ISTOÉ – O sr. guarda mágoas?
Monteiro de Barros
– Mágoa não, eu tenho um profundo desrespeito pelo presidente atual do tribunal, o juiz Floriano, porque acho que ele é um irresponsável com o dinheiro público, com a Nação, com a classe e com a instituição que ele preside. Durante mais de 15 anos, o tribunal pleiteou isso junto às instituições do governo, porque a centralização, por viabilizar a profissão dos advogados trabalhistas, que correm de um prédio para o outro, dava a condição mínima das partes terem audiência. Ele tomou o ato unilateral de rescindir intempestiva e covardemente, no dia seguinte, em que o presidente do Senado, Antônio Carlos Magalhães, esteve no prédio. No entanto, ele já estava no cargo há seis meses e tinha constituído uma comissão para apurar o assunto. E durante esse período ele não aceitou me receber nem uma vez, nem uma vez – o que é um ato de prevaricação dele. Ele tem a obrigação de receber o contratante, de saber qual é o problema. Ele foi além: quando rescindiu o contrato, permitiu que não se fizessem uma fiscalização e uma auditoria exatas para apurar os bens e o patrimônio que nós entregamos a eles, uma condição para verificar o que realmente estávamos entregando, até que ponto o empreendimento estava feito.

Os argumentos do empresário

Em 500 páginas de documentos, relatos e explicações, o empresário Fábio Monteiro de Barros Filho sustenta que a construção do prédio do Tribunal Regional do Trabalho (TRT), em São Paulo, ocorreu de forma regular e que foram feitos pelo menos 75% da obra, de acordo com avaliação do escritório de engenharia L.A. Falcão Bauer. Esse índice chegaria a 84%, caso sejam incluídos os materiais e equipamentos existentes nos almoxarifados próprios e nos depósitos dos fornecedores, ainda de acordo com a avaliação do escritório. Com 1.598 vagas de garagem em quatro subsolos e projetado para a circulação diária de até 15 mil pessoas, o prédio centralizará as sedes de todas as juntas da Justiça do Trabalho de São Paulo.

Um dos documentos da defesa de Monteiro de Barros é um parecer emitido pelo Tribunal de Contas da União (TCU), depois de uma auditoria sobre o processo de licitação vencido pela Incal. Realizada poucos meses depois de a Incal vencer a licitação para a construção do edifício, a auditoria ocorreu ainda em 1992. O preço foi considerado “aproximadamente de acordo com o custo médio dos edifícios da mostra”, afirma o parecer. Durante a auditoria, juristas teriam afirmado, também em pareceres, que o processo de licitação fora legal e que a escolha da Incal como vencedora era correta.
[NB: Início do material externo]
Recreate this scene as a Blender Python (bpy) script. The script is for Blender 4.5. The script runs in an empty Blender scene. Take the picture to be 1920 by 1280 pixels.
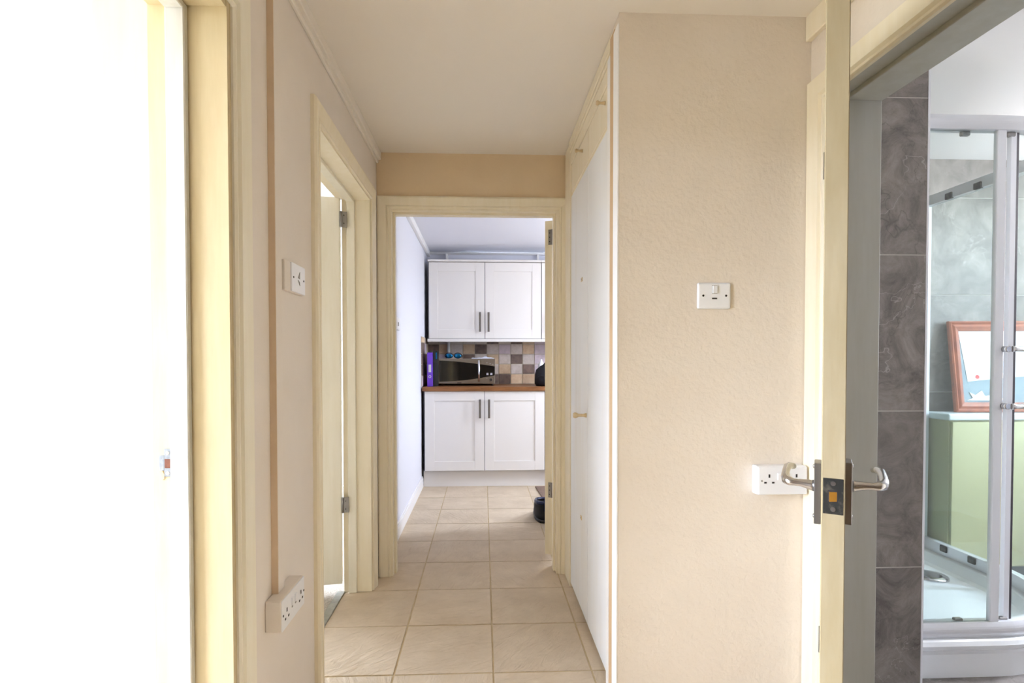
import bpy, bmesh, math, random
from mathutils import Vector, Matrix
random.seed(7)
PI = math.pi
sc = bpy.context.scene
C = sc.collection

# ------------------------------------------------------------------ camera
def make_camera():
    F, yaw, pitch, roll = 1010.0, math.radians(-2.35), math.radians(-1.1), math.radians(-0.05)
    f = Vector((-math.sin(yaw)*math.cos(pitch), math.cos(yaw)*math.cos(pitch), math.sin(pitch)))
    r0 = f.cross(Vector((0, 0, 1))).normalized(); u0 = r0.cross(f)
    rt = math.cos(roll)*r0 + math.sin(roll)*u0
    up = -math.sin(roll)*r0 + math.cos(roll)*u0
    cd = bpy.data.cameras.new('camera'); co = bpy.data.objects.new('camera', cd); C.objects.link(co)
    m = Matrix((rt, up, -f)).transposed().to_4x4(); m.translation = Vector((0, 0, 1.15))
    co.matrix_world = m
    cd.sensor_width = 36; cd.lens = F/1920*36
    cd.shift_x = (960-947.473)/1920; cd.shift_y = (695.357-640)/1920
    cd.clip_start = 0.02
    sc.camera = co
make_camera()

# ------------------------------------------------------------------ light and exposure
w = bpy.data.worlds.new('world'); sc.world = w; w.use_nodes = True
wn = w.node_tree.nodes; wl = w.node_tree.links; bg = wn['Background']; bg.inputs[1].default_value = 46.0
wt = wn.new('ShaderNodeTexCoord'); wsx = wn.new('ShaderNodeSeparateXYZ'); wr = wn.new('ShaderNodeMapRange'); wm = wn.new('ShaderNodeMix')
wr.inputs[1].default_value = -0.02; wr.inputs[2].default_value = 0.06; wm.data_type = 'RGBA'
wm.inputs[6].default_value = (0.20, 0.21, 0.20, 1); wm.inputs[7].default_value = (0.745, 0.835, 1.0, 1)     # ground, bright overcast sky
wl.new(wt.outputs['Generated'], wsx.inputs[0]); wl.new(wsx.outputs[2], wr.inputs[0]); wl.new(wr.outputs[0], wm.inputs[0]); wl.new(wm.outputs[2], bg.inputs[0])
sc.view_settings.view_transform = 'Standard'; sc.view_settings.look = 'None'
sc.view_settings.gamma = 1.0; sc.view_settings.exposure = 0.72
sc.view_settings.use_curve_mapping = False
sc.cycles.max_bounces = 12; sc.cycles.diffuse_bounces = 7; sc.cycles.glossy_bounces = 5
sc.cycles.transparent_max_bounces = 16; sc.cycles.caustics_reflective = False

def portal(name, loc, direction, sx, sy):     # marks a window opening for the renderer's sampling of the sky
    d = bpy.data.lights.new(name, 'AREA'); d.shape = 'RECTANGLE'; d.size = sx; d.size_y = sy
    d.energy = 1; d.cycles.is_portal = True
    o = bpy.data.objects.new(name, d); C.objects.link(o); o.location = loc
    o.rotation_euler = Vector(direction).to_track_quat('-Z', 'Y').to_euler()
portal('portal_left_room', (-3.05, 0.48, 1.35), (1, 0, 0), 1.7, 1.6)
portal('portal_middle_room', (-3.45, 3.3, 1.45), (1, 0, 0), 1.0, 1.2)
portal('portal_kitchen', (2.35, 4.15, 1.5), (-1, 0, 0), 0.34, 1.1)
portal('portal_bathroom', (3.65, 2.04, 1.45), (-1, 0, 0), 0.38, 1.4)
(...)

Monteiro de Barros cita como autores desses pareceres os advogados e professores de Direito Miguel Reale, José Afonso da Silva, Toshio Mukai e Ives Gandra da Silva Martins. Alguns anos depois, em maio de 1996, o parecer foi levado à avaliação do plenário do TCU, o qual deliberou pela continuidade das obras.
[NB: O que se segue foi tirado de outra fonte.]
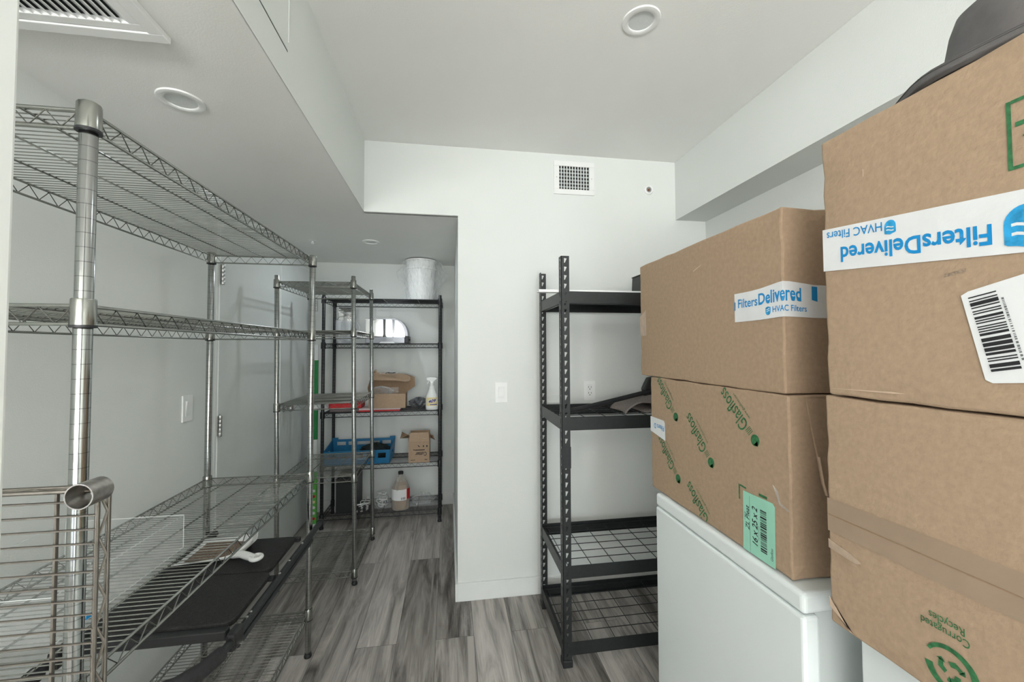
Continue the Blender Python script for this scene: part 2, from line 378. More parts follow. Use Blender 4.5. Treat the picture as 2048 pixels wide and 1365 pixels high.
# ---------------------------------------------------------------- wall and ceiling fittings
def switch(name, label, cat, O, u, n, outlet=False):
    # O centre on the wall, u horizontal direction, n outward normal
    u = Vector(u); n = Vector(n); z = Vector((0, 0, 1)); t = thing(name, label, cat, O)
    R = Matrix((u, z, n)).transposed().to_4x4()
    MB().box(-.036, -.058, 0, .036, .058, .006).xf(R).build('cover_plate', plast, t, bevel=.002)
    if outlet:
        b_ = MB().box(-.017, -.034, .006, .017, .034, .0085).xf(R).build('socket_body', trimw, t, bevel=.001)
        for s in (-1, 1):
            c = s*.017; h = MB()
            h.box(-.009, c-.002, .0080, -.0065, c+.008, .0090).box(.0065, c-.002, .0080, .009, c+.007, .0090)
            h.lathe([(.003, .0080), (.003, .0090)], (0, c-.009, 0), 10)
            h.xf(R).build('socket_slots', dark, b_)
    else:
        f_ = MB().box(-.0175, -.034, .006, .0175, .034, .0075).xf(R).build('rocker_frame', trimw, t, bevel=.0008)
        MB().prism([(-.031, .007), (0, .0085), (.031, .0115), (.031, .007)], -.0145, .0145, 'x').xf(R).build('rocker', plast, f_, bevel=.0006)
    for s in (-1, 1):
        MB().lathe([(.0028, .006), (.0028, .0068), (.0015, .0072)], (0, s*.048, 0), 12).xf(R).build('screw', plast, t)
    return t
switch('light_switch', 'white rocker light switch on the bright wall left of the black angle-post rack', 'light switch', (.296, YW, 1.146), (1, 0, 0), (0, -1, 0))
switch('light_switch', 'white rocker light switch on the left wall behind the chrome shelves', 'light switch', (XL, 2.0, 1.137), (0, 1, 0), (1, 0, 0))
switch('power_outlet', 'white double power outlet on the wall behind the black rack', 'outlet', (.822, YW, 1.148), (1, 0, 0), (0, -1, 0), True)

# wall register
t = thing('wall_vent', 'square white supply vent with crossed blades high on the bright wall', 'vent', (.737, YW, 2.412))
mb = MB(); a, b_, i, j = .125, .1, .092, .069
for (x0, z0, x1, z1) in ((-a, -b_, a, -j), (-a, j, a, b_), (-a, -j, -i, j), (i, -j, a, j)): mb.box(x0, -.009, z0, x1, 0, z1)
mb.build('frame', plast, t, bevel=.002)
MB().box(-i, -.0015, -j, i, -.0005, j).build('backing', dark, t)
mb = MB()
for k in range(10):
    x = -i+.012+k*(2*i-.02)/9.5; mb.box(x-.0022, -.010, -j, x+.0022, -.006, j)
mb.build('vertical_blades', plast, t)
mb = MB()
for k in range(6):
    z = -j+.014+k*(2*j-.02)/5.6; mb.box(-i, -.0055, z-.0045, i, -.003, z+.0045)
mb.build('horizontal_blades', greyink if False else basic('vent_grey', (.35, .38, .37), .5), t)
for s in (-1, 1): MB().lathe([(.003, -.010), (.003, -.009)], (s*.108, 0, 0), 10, 'y').build('screw', steel, t)

# recessed wall sprinkler
t = thing('wall_sprinkler', 'round white recessed sprinkler on the bright wall near the beam', 'sprinkler', (1.213, YW, 2.371))
MB().lathe([(.016, -.004), (.018, -.007), (.028, -.006), (.031, -.001), (.031, 0)], (0, 0, 0), 28, 'y', cap=False).build('escutcheon', plast, t, smooth=50)
MB().lathe([(.017, -.0015), (.017, -.001)], (0, 0, 0), 24, 'y').build('cup', basic('cup_grey', (.4, .4, .39), .4, .4), t)
mb = MB().lathe([(.004, -.001), (.006, -.008), (.004, -.012)], (-.003, 0, -.003), 12, 'y')
mb.build('sprinkler_head', copper, t, smooth=40)
mb = MB().box(.004, -.010, -.008, .006, -.001, .010).box(-.010, -.010, .006, .006, -.009, .010); mb.build('sprinkler_frame', steel, t)

def downlight(x, y, z, r, label, watts):
    # added low fill light; the fixture itself is unlit
    area('downlight_fill', (x, y, z-.009), (0, 0, 0), r*1.2, r*1.2, watts, (.86, .94, 1))
    t = thing('downlight', label, 'ceiling light', (x, y, z))
    MB().lathe([(r*.66, -.001), (r*.66, -.004), (r*.72, -.007), (r*.97, -.004), (r, -.0005), (r, 0)], (0,0,0), 48, cap=False).build('trim_ring', plast, t, smooth=50)
    MB().lathe([(.001, -.0018), (r*.67, -.0018), (r*.67, -.0008)], (0,0,0), 48).build('diffuser', diff, t)
    return t
downlight(.668, 1.308, ZC, .066, 'round recessed downlight, unlit, in the high ceiling', 1.0)
downlight(-.805, 1.350, ZS, .062, 'round recessed downlight, unlit, in the low soffit above the chrome shelves', .12)
downlight(-.546, 2.967, ZS, .058, 'round recessed downlight, unlit, in the alcove ceiling by the pendent sprinkler', 2.0)
t = thing('ceiling_sprinkler', 'small white pendent sprinkler hanging from the alcove ceiling', 'sprinkler', (-.945, 2.998, ZS)); t.scale = (.8, .8, .62)
MB().lathe([(.034, 0), (.033, -.003), (.012, -.007), (.009, -.007)], (0,0,0), 24, cap=False).build('escutcheon', plast, t, smooth=50)
mb = MB().lathe([(.008, 0), (.008, -.018), (.004, -.02)], (0,0,0), 12)
for s in (-1, 1): mb.tube([(s*.007, 0, -.016), (s*.010, 0, -.028), (s*.003, 0, -.036)], .0018, 6)
mb.build('sprinkler_frame', plast, t, smooth=50)
MB().lathe([(.003, -.036), (.013, -.037), (.013, -.039), (.003, -.04)], (0,0,0), 16).build('deflector', plast, t)

# return-air grille in the soffit
t = thing('ceiling_vent', 'large white slatted return grille in the low soffit at upper left', 'vent', (-.94, .80, ZS))
x0, x1, y0, y1 = -.271, .271, -.28, .28
mb = MB(); g = .052
mb.box(x0, y0, -.014, x1, y0+g, 0).box(x0, y1-g, -.014, x1, y1, 0).box(x0, y0+g, -.014, x0+g, y1-g, 0).box(x1-g, y0+g, -.014, x1, y1-g, 0)
for o in mb.v: pass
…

O empresário afirma que o contrato assinado com o TRT tornou-se “excessivamente oneroso” para a construtora depois de algum tempo. A razão disso, diz ele, estaria principalmente no fato de o TRT atrasar os pagamentos, mas também pelas alterações que o contrato sofreu ao longo do tempo, incluindo aí a criação de “impostos e contribuições” e alterações na forma de reajuste do contrato. O atraso do pagamento explicaria o fato de o cronograma de construção não ter sido cumprido pela Incal, afirma o dono da construtora, negando assim que a obra tenha sido abandonada.

O próprio valor do montante recebido pela Incal é questionado por Monteiro de Barros. O valor apresentado pelo Ministério Público Federal, incluindo os pagamentos feitos até outubro de 1998, de R$ 206 milhões, estaria errado. Um ofício do Tribunal Superior do Trabalho, feito a pedido do TRT de São Paulo, apurou que o valor, até aquela data, era de R$ 159 milhões. O empresário diz ainda que a construtora teria “plenas condições” de entregar a obra conforme o contrato firmado. Isso não teria acontecido, diz ele, apenas por um motivo: a interrupção dos pagamentos devidos à Incal, determinada por uma liminar judicial. Monteiro de Barros acusa o presidente do TRT de São Paulo, juiz Floriano Vaz da Silva, de ter rescindido o contrato com a Incal de modo “arbitrário e unilateral”, o que teria acontecido, diz ele, “em seguida à visita ao prédio do senador Antônio Carlos Magalhães”.